Accessible for non-experts
Arbor’s platform is designed so that anyone in a business can use it. Its interface guides users through measurement and reduction planning without requiring a life-cycle assessment background.
Making imperfect data usable
Anomaly detection for unreliable inputs
Supplier submissions are checked against aggregated life-cycle models. If a textile component reports an energy use of 10 kWh, the system flags it as consistent; if it reports 10,000 kWh, it signals a likely facility-level figure. Teams can resolve discrepancies before those numbers enter formal calculations.
Secondary data for missing inputs
When information is incomplete, Arbor fills the gaps using documented secondary data for routes, modes, regional grids, and process values. The system clearly labels which data is secondary so users can verify it later with suppliers. This approach keeps projects on schedule and prevents budgets from being absorbed by lengthy data-collection efforts.
From footprint to design and procurement choices
Arbor’s Hotspot Analysis helps identify a product’s emission sources and allows you to drill down into carbon hotspots. Arbor’s Prototyping feature helps plan lower-carbon reduction scenarios by testing material substitutions, supplier or location changes, transport adjustments, and process improvements.
One of Arbor’s customers is Crocs, which used Arbor’s platform to identify viable options for replacing part of a petrochemical input with used cooking oil. The first implementation reduced per-shoe emissions by about 6% and the company’s total Scope 3 emissions by roughly 3%, exceeding the effect of many office-focused initiatives. Scopes 1 and 2 together represented only about 2.5% of Crocs’ total footprint, a pattern typical for product manufacturers where Scope 3 dominates.
Supplier engagement that scales
Relying on spreadsheets and email threads is unsustainable when managing hundreds of suppliers. Arbor allows suppliers to upload existing documentation, such as utility bills, bills of materials, or origin certificates. AI then extracts relevant data, runs anomaly detection, and applies secondary fills where needed.
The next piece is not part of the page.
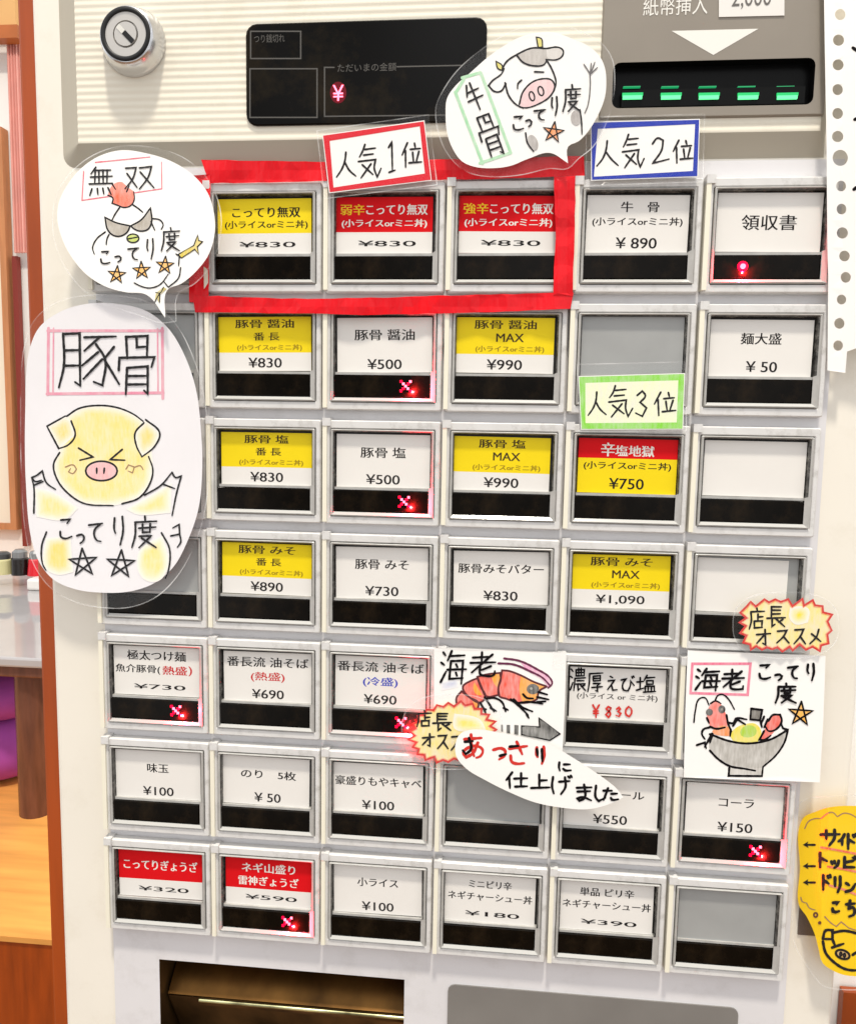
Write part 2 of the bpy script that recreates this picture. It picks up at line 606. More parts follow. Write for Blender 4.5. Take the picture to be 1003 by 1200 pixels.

The system also prepares structured requests for clarification, reducing repetitive manual work and ensuring consistent, usable data from suppliers worldwide.
Ready for assurance without the audit grind
Accuracy is essential, but lengthy audits can slow progress. Arbor’s auditor view is aligned with ISO, the GHG Protocol, SBTi, and similar frameworks. External assurance providers can trace every figure, assumption, and source directly within the platform. In one client case, an audit that typically takes three months was completed in about a day and a half, significantly reducing costs and maintaining scientific rigor.
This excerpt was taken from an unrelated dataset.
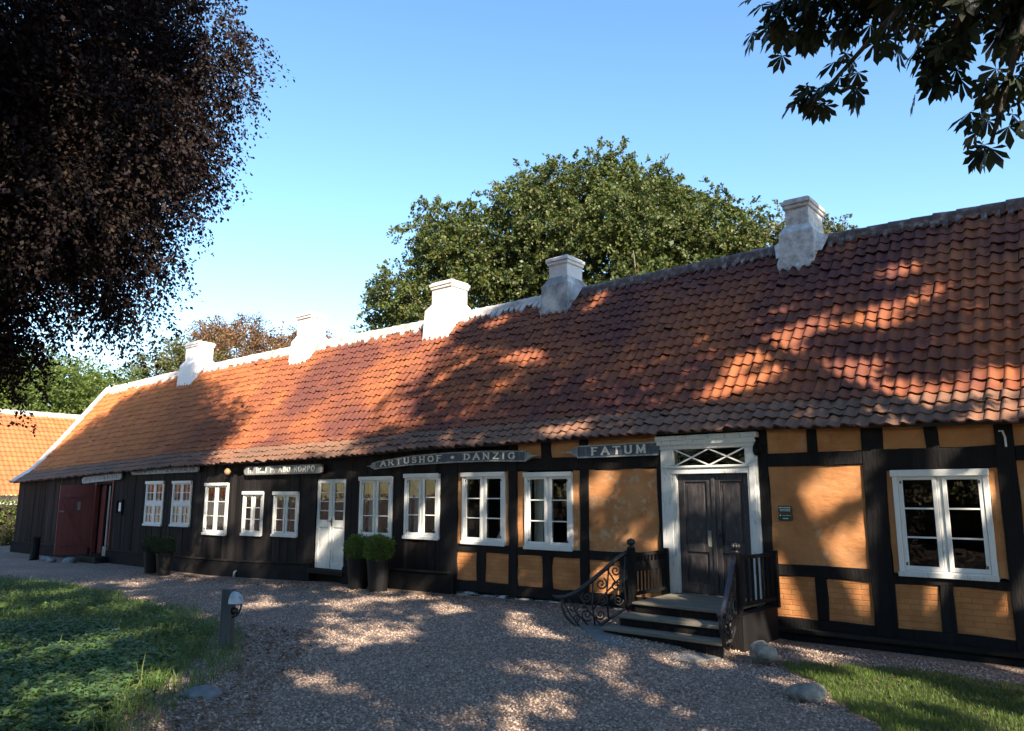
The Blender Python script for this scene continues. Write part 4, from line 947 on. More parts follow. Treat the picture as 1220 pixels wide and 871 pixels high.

Regulations: a push to start, not the end goal
Frameworks such as the EU’s CSRD, the Carbon Border Adjustment Mechanism (CBAM), and California’s SB 253 / SB 261 have increased the urgency of emissions reporting, though changing scopes and timelines often create uncertainty. Regulation is a common entry point for companies that are early in their sustainability journey, while their leading clients act independently of mandates. The greater opportunity lies in helping businesses understand the purpose behind regulations so they can turn strong disclosures into risk reduction and commercial advantage.
Scale and scientific rigor
Arbor combines automation with scientific review. Users can build and iterate on footprints quickly, while independent auditors apply validation through a dedicated view. This separation of responsibilities ensures scalability without compromising traceability or accuracy.
The next five years: putting carbon in the contract
As Choudhry explained during our discussion, the next major shift in sustainability will happen when carbon metrics are negotiated alongside price and volume.
If a supplier can deliver jeans with 30% lower embedded emissions for a 5% premium, that trade-off belongs in procurement meetings, not in a separate sustainability conversation years later. Arbor’s long-term vision is to make such carbon-informed transactions routine by providing auditable product-level data at the speed of business.
Practical takeaways for teams starting now
Want to move from measurement to action? Start at the product level instead of the corporate level. Use secondary data transparently to maintain progress while awaiting supplier confirmations. Get stakeholder buy-in by ensuring they understand why sustainability matters and how each department’s efforts increase sustainability's ROI.
Prototype supplier and material changes digitally before committing capital. Engage auditors early through structured digital access to shorten verification cycles. Most importantly, include carbon performance in procurement and design decisions where most emissions originate, turning sustainability from a reporting task into a competitive advantage.
Starting your sustainability journey
Model products first. A bottom-up product view reveals actionable hotspots hidden by corporate averages. See how to calculate the carbon footprint of a product.
Label data quality. Keep moving with secondary data, but make provenance visible so improvements can be targeted.
Prototype changes digitally. Test supplier switches, material swaps, and route changes in software before committing capital. See Arbor’s prototype feature.
Automate supplier intake. Accept real documents, enrich them with AI, and escalate only what needs human review.
Invite auditors early. Use an auditor view to shorten cycles, lower costs, and build executive confidence.
Buy with carbon in mind. Evaluate vendor offers for emissions performance alongside price and lead time.